At the heart of the division between Lenin and the other Bolsheviks lay the question of the role of the individual. The archetypal professional revolutionary, in Lenin’s mind, was Lenin himself, whose full-time occupation was revolution; the consequence of this thinking, as Trotsky and Rosa Luxembourg pointed out in 1904, was a political system dominated by one man ruling with the aid of a cult of personality and an obedient party. For the other Bolsheviks the ultimate political act was self-sacrifice for the good of the collective, an act of transcendence in which the bourgeois individual self vanished in the worship of all. Under Stalin the fusion of two traditions, authoritarian individualism and self-sacrificing collectivism, reached a climax in the terrible purge years, when terror and confession merged into a single world of the Gulag Archipelago. Death became commonplace, suicide the handmaiden of murder, and collective immortality the myth that supported Stalin’s cult of personality. Yet the idea that the individual human being could and should be sacrificed to the socialist collective characterized Bolshevism from its inception and formed the necessary complement to Leninist authority.

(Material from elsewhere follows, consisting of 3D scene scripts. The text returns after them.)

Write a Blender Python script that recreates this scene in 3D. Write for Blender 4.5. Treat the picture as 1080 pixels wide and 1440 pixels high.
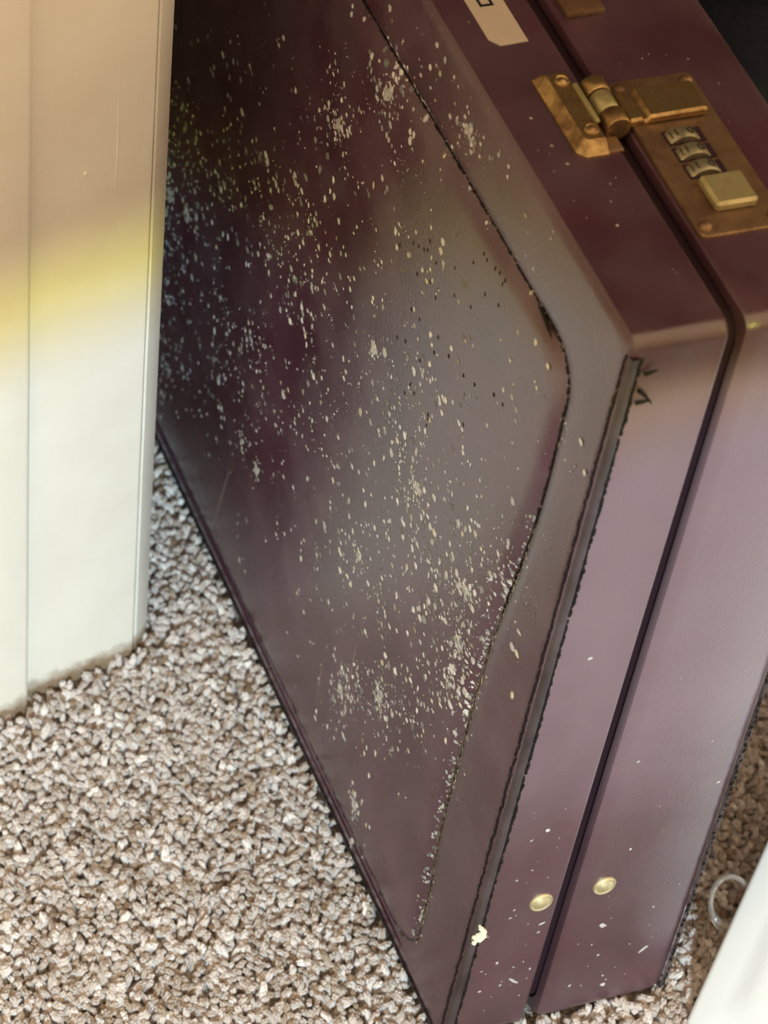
import bpy, bmesh, math, random
from mathutils import Vector, Matrix, noise
random.seed(11)
sc = bpy.context.scene
for o in list(bpy.data.objects):
    bpy.data.objects.remove(o)
COL = sc.collection

# ------------------------------------------------------------------ camera
cam_d = bpy.data.cameras.new('camera')
cam = bpy.data.objects.new('camera', cam_d)
COL.objects.link(cam)
cam_d.sensor_fit = 'VERTICAL'
cam_d.sensor_height = 36.0
cam_d.lens = 4992 / 1440 * 36.0
cam_d.clip_start = 0.02
CAM_ROT = Matrix(((0.9269047723, 0.2254737842, -0.3000151924),
                  (-0.3669986302, 0.7117346307, -0.5989539388),
                  (0.0784827910, 0.6652784290, 0.7424587958)))
cam.matrix_world = Matrix.Translation((-0.3338, -0.5782, 1.0099)) @ CAM_ROT.to_4x4()
cam_d.dof.use_dof = True
cam_d.dof.focus_distance = 1.11
cam_d.dof.aperture_fstop = 20.0
sc.camera = cam

# ------------------------------------------------------------------ light
WORLD_COL, WORLD_STR = (1.0, 0.715, 0.425), 1.06
world = bpy.data.worlds.new('world')
sc.world = world
world.use_nodes = True
bgn = world.node_tree.nodes['Background']
bgn.inputs[0].default_value = (*WORLD_COL, 1)
bgn.inputs[1].default_value = WORLD_STR

SUN_XY = Vector((0.26, 1.0))            # horizontal travel of the sunlight
SUN_TAN = 0.50                         # tangent of its height


def sun(name, colour, energy, tan_el, angle):
    d = bpy.data.lights.new(name, 'SUN')
    d.color = colour
    d.energy = energy
    d.angle = math.radians(angle)
    o = bpy.data.objects.new(name, d)
    COL.objects.link(o)
    v = Vector((SUN_XY.x, SUN_XY.y, -tan_el * SUN_XY.length))
    o.rotation_euler = v.to_track_quat('-Z', 'Y').to_euler()
    o.location = -v * 4
    return o


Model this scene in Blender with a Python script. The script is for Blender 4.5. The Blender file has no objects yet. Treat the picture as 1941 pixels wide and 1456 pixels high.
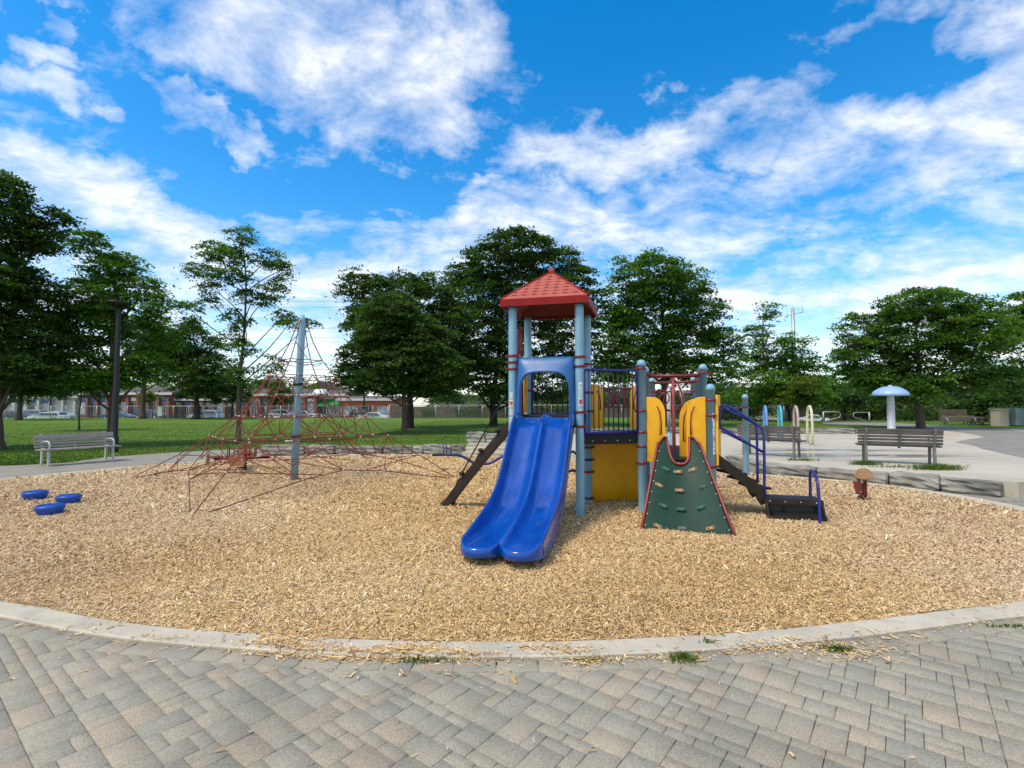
import bpy, bmesh, math, random
import numpy as np
from mathutils import Vector, Matrix
random.seed(7); rng = np.random.default_rng(11)
R = math.radians
sc = bpy.context.scene
# ---------------------------------------------------------------- camera
W_, H_, F_ = 1941.0, 1456.0, 960.0
CAMZ = 1.65; PITCH = math.atan(40/F_)
cam = bpy.data.cameras.new('camera'); camo = bpy.data.objects.new('camera', cam)
sc.collection.objects.link(camo); sc.camera = camo
camo.location = (0, 0, CAMZ); camo.rotation_euler = (math.pi/2+PITCH, 0, 0)
cam.sensor_width = 36; cam.sensor_fit = 'HORIZONTAL'; cam.lens = F_/W_*36
cam.clip_start = .05; cam.clip_end = 3000
def ray(px, py):
    u = (px-W_/2)/F_; v = (H_/2-py)/F_
    return (u, math.cos(PITCH)-v*math.sin(PITCH), math.sin(PITCH)+v*math.cos(PITCH))
def G(px, py, z=0.):                       # photo point -> place on the level z
    d = ray(px, py); t = (z-CAMZ)/d[2]
    return Vector((d[0]*t, d[1]*t, z))
def at(px, py, Y):                         # photo point -> place at distance Y
    d = ray(px, py); t = Y/d[1]
    return Vector((d[0]*t, Y, CAMZ+d[2]*t))
# ---------------------------------------------------------------- light
SUN_EL, SUN_AZ = R(58), R(236)             # azimuth clockwise from +Y
sd = Vector((math.sin(SUN_AZ)*math.cos(SUN_EL), math.cos(SUN_AZ)*math.cos(SUN_EL), math.sin(SUN_EL)))
sl = bpy.data.lights.new('sun', 'SUN'); sl.energy = 2.3; sl.angle = R(17); sl.color = (1, .90, .74)
so = bpy.data.objects.new('sun', sl); sc.collection.objects.link(so)
so.location = (0, 0, 60); so.rotation_euler = (-sd).to_track_quat('-Z', 'Y').to_euler()
sc.view_settings.view_transform = 'Standard'; sc.view_settings.look = 'None'
sc.view_settings.exposure = 0.42; sc.view_settings.gamma = 1
w = bpy.data.worlds.new('World'); sc.world = w; w.use_nodes = True
nt = w.node_tree; N = nt.nodes; L = nt.links
bg = N['Background']; bg.inputs['Strength'].default_value = 0.13
sky = N.new('ShaderNodeTexSky'); sky.sky_type = 'NISHITA'; sky.sun_disc = False
sky.sun_elevation = SUN_EL; sky.sun_rotation = SUN_AZ
sky.air_density = 1.0; sky.dust_density = .35; sky.ozone_density = 2.2
def nmath(nt, op, a, b=None, clamp=False):
    n = nt.nodes.new('ShaderNodeMath'); n.operation = op; n.use_clamp = clamp
    for i, x in enumerate((a, b)):
        if x is None: continue
        if isinstance(x, (int, float)): n.inputs[i].default_value = x
        else: nt.links.new(x, n.inputs[i])
    return n.outputs[0]
def nvec(nt, op, a, b=None):
    n = nt.nodes.new('ShaderNodeVectorMath'); n.operation = op
    for i, x in enumerate((a, b)):
        if x is None: continue
        if isinstance(x, (tuple, list)): n.inputs[i].default_value = x
        else: nt.links.new(x, n.inputs[i])
    return n.outputs['Value'] if op in ('LENGTH', 'DOT_PRODUCT') else n.outputs[0]
def nmaprange(nt, v, a, b, c, d, smooth=True):
    n = nt.nodes.new('ShaderNodeMapRange'); n.interpolation_type = 'SMOOTHSTEP' if smooth else 'LINEAR'
    nt.links.new(v, n.inputs['Value'])
    for k, x in zip(('From Min', 'From Max', 'To Min', 'To Max'), (a, b, c, d)): n.inputs[k].default_value = x
    return n.outputs['Result']
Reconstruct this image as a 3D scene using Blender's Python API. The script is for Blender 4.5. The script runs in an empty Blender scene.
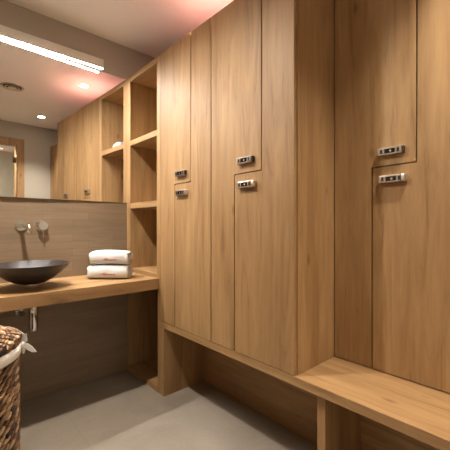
import bpy, bmesh, math, random
from mathutils import Vector, Matrix
random.seed(7)
S = bpy.context.scene
COL = S.collection
R = math.radians

# ------------------------------------------------------------------ materials
def new_mat(name):
    m = bpy.data.materials.new(name); m.use_nodes = True
    nt = m.node_tree
    return m, nt, nt.nodes['Principled BSDF']

def plain(name, col, rough=.5, metal=0., **kw):
    m, nt, b = new_mat(name)
    b.inputs['Base Color'].default_value = (*col, 1)
    b.inputs['Roughness'].default_value = rough
    b.inputs['Metallic'].default_value = metal
    for k, v in kw.items():
        b.inputs[k].default_value = v
    # faint procedural unevenness in the gloss
    n = nt.nodes.new('ShaderNodeTexNoise'); n.inputs['Scale'].default_value = 40
    mr = nt.nodes.new('ShaderNodeMapRange')
    mr.inputs['To Min'].default_value = max(0, rough-.04); mr.inputs['To Max'].default_value = rough+.04
    nt.links.new(n.outputs['Fac'], mr.inputs['Value']); nt.links.new(mr.outputs['Result'], b.inputs['Roughness'])
    return m

def emit(name, col, strength):
    m, nt, b = new_mat(name)
    b.inputs['Base Color'].default_value = (.8, .8, .8, 1)
    b.inputs['Emission Color'].default_value = (*col, 1)
    b.inputs['Emission Strength'].default_value = strength
    return m

def coords(nt, scale, rnd=True):
    tc = nt.nodes.new('ShaderNodeTexCoord')
    mp = nt.nodes.new('ShaderNodeMapping'); mp.inputs['Scale'].default_value = scale
    if rnd:
        oi = nt.nodes.new('ShaderNodeObjectInfo')
        mu = nt.nodes.new('ShaderNodeVectorMath'); mu.operation = 'SCALE'
        mu.inputs[0].default_value = (13.7, 17.1, 9.3)
        nt.links.new(oi.outputs['Random'], mu.inputs['Scale'])
        ad = nt.nodes.new('ShaderNodeVectorMath'); ad.operation = 'ADD'
        nt.links.new(tc.outputs['Object'], ad.inputs[0]); nt.links.new(mu.outputs['Vector'], ad.inputs[1])
        nt.links.new(ad.outputs['Vector'], mp.inputs['Vector'])
    else:
        nt.links.new(tc.outputs['Object'], mp.inputs['Vector'])
    return mp

def noise(nt, mp, detail=4, rough=.55, dist=0., scale=1.):
    n = nt.nodes.new('ShaderNodeTexNoise')
    n.inputs['Scale'].default_value = scale
    n.inputs['Detail'].default_value = detail; n.inputs['Roughness'].default_value = rough
    n.inputs['Distortion'].default_value = dist
    nt.links.new(mp.outputs['Vector'], n.inputs['Vector'])
    return n

def ramp(nt, src, stops):
    r = nt.nodes.new('ShaderNodeValToRGB')
    el = r.color_ramp.elements
    while len(el) < len(stops): el.new(.5)
    for e, (p, c) in zip(el, stops):
        e.position = p; e.color = (*c, 1) if len(c) == 3 else c
    nt.links.new(src, r.inputs['Fac'])
    return r

def mix(nt, a, b, fac, mode='MIX'):
    m = nt.nodes.new('ShaderNodeMix'); m.data_type = 'RGBA'; m.blend_type = mode
    if isinstance(fac, float): m.inputs[0].default_value = fac
    else: nt.links.new(fac, m.inputs[0])
    nt.links.new(a, m.inputs[6]); nt.links.new(b, m.inputs[7])
    return m.outputs[2]

def oak(name, axis, tint=1.0, rough=.54):
    m, nt, b = new_mat(name)
    def sc(across, along):
        v = [across]*3; v[axis] = along; return v
    broad = noise(nt, coords(nt, sc(7, .55)), 3, .5, .4)
    mid = noise(nt, coords(nt, sc(15, 1.5)), 7, .62, 1.6)
    fine = noise(nt, coords(nt, sc(190, 5)), 3, .6, .2)
    k = tint
    c1 = ramp(nt, broad.outputs['Fac'], [(.3, (.285*k, .160*k, .064*k)), (.5, (.35*k, .207*k, .089*k)), (.7, (.42*k, .263*k, .121*k))])
    c2 = ramp(nt, mid.outputs['Fac'], [(.28, (.60, .54, .46)), (.41, (.88, .85, .81)), (.54, (1.0, 1.0, 1.0)), (.70, (1.18, 1.17, 1.15))])
    c3 = ramp(nt, fine.outputs['Fac'], [(.3, (.90, .88, .85)), (.55, (1, 1, 1))])
    col = mix(nt, c1.outputs['Color'], c2.outputs['Color'], 1.0, 'MULTIPLY')
    col = mix(nt, col, c3.outputs['Color'], .7, 'MULTIPLY')
    # sparse small knots
    vo = nt.nodes.new('ShaderNodeTexVoronoi'); vo.inputs['Scale'].default_value = 1.0
    vmp = coords(nt, sc(6.5, 3.0)); nt.links.new(vmp.outputs['Vector'], vo.inputs['Vector'])
    kn = ramp(nt, vo.outputs['Distance'], [(.0, (.45, .36, .28)), (.05, (.62, .55, .48)), (.11, (1, 1, 1))])
    col = mix(nt, col, kn.outputs['Color'], .8, 'MULTIPLY')
    nt.links.new(col, b.inputs['Base Color'])
    mr = nt.nodes.new('ShaderNodeMapRange')
    mr.inputs['To Min'].default_value = rough-.05; mr.inputs['To Max'].default_value = rough+.08
    nt.links.new(mid.outputs['Fac'], mr.inputs['Value']); nt.links.new(mr.outputs['Result'], b.inputs['Roughness'])
    bp = nt.nodes.new('ShaderNodeBump'); bp.inputs['Strength'].default_value = .06; bp.inputs['Distance'].default_value = .002
    nt.links.new(fine.outputs['Fac'], bp.inputs['Height']); nt.links.new(bp.outputs['Normal'], b.inputs['Normal'])
    return m

OAK_X = oak('oak_grain_across', 0); OAK_Y = oak('oak_grain_along', 1); OAK_Z = oak('oak_grain_upright', 2)

def paint(name, col):
    m, nt, b = new_mat(name)
    n = noise(nt, coords(nt, (3, 3, 3), False), 3)
    r = ramp(nt, n.outputs['Fac'], [(.3, tuple(c*.96 for c in col)), (.7, col)])
    nt.links.new(r.outputs['Color'], b.inputs['Base Color']); b.inputs['Roughness'].default_value = .85
    f = noise(nt, coords(nt, (220, 220, 220), False), 2)
    bp = nt.nodes.new('ShaderNodeBump'); bp.inputs['Strength'].default_value = .05; bp.inputs['Distance'].default_value = .001
    nt.links.new(f.outputs['Fac'], bp.inputs['Height']); nt.links.new(bp.outputs['Normal'], b.inputs['Normal'])
    return m
PAINT = paint('warm_grey_paint', (.47, .44, .38))
CEIL = paint('ceiling_white_paint', (.92, .90, .87))
TOPMAT = plain('pink_bounce_board', (.62, .27, .25), .7)  # unseen locker tops, reddish colour added to bounce pink onto the ceiling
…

This book traces the history of Bolshevism from its origins in 1904 until the outbreak of World War I, by which time Lenin had taken over control of what was left of the movement. While Lenin’s importance is recognized, I have chosen to focus on the long-neglected ideas and actions of the other Bolsheviks in order to show that Lenin was one revolutionary among many in a fractious, polemical, and divided political movement, not the undisputed leader of an obedient party. Lenin was a Bolshevik, but Bolshevism was more than Leninism and not all Bolsheviks were Leninists.
I have deliberately avoided the story of Lenin’s rise to power in 1914–1917, a subject in itself, but have included a final chapter on his 1920 polemic with the other Bolsheviks over the issue of syndicalism. Lenin’s Left-Wing Communism articulates many of the ideas derived from his prerevolutionary experience, and is an echo of that experience.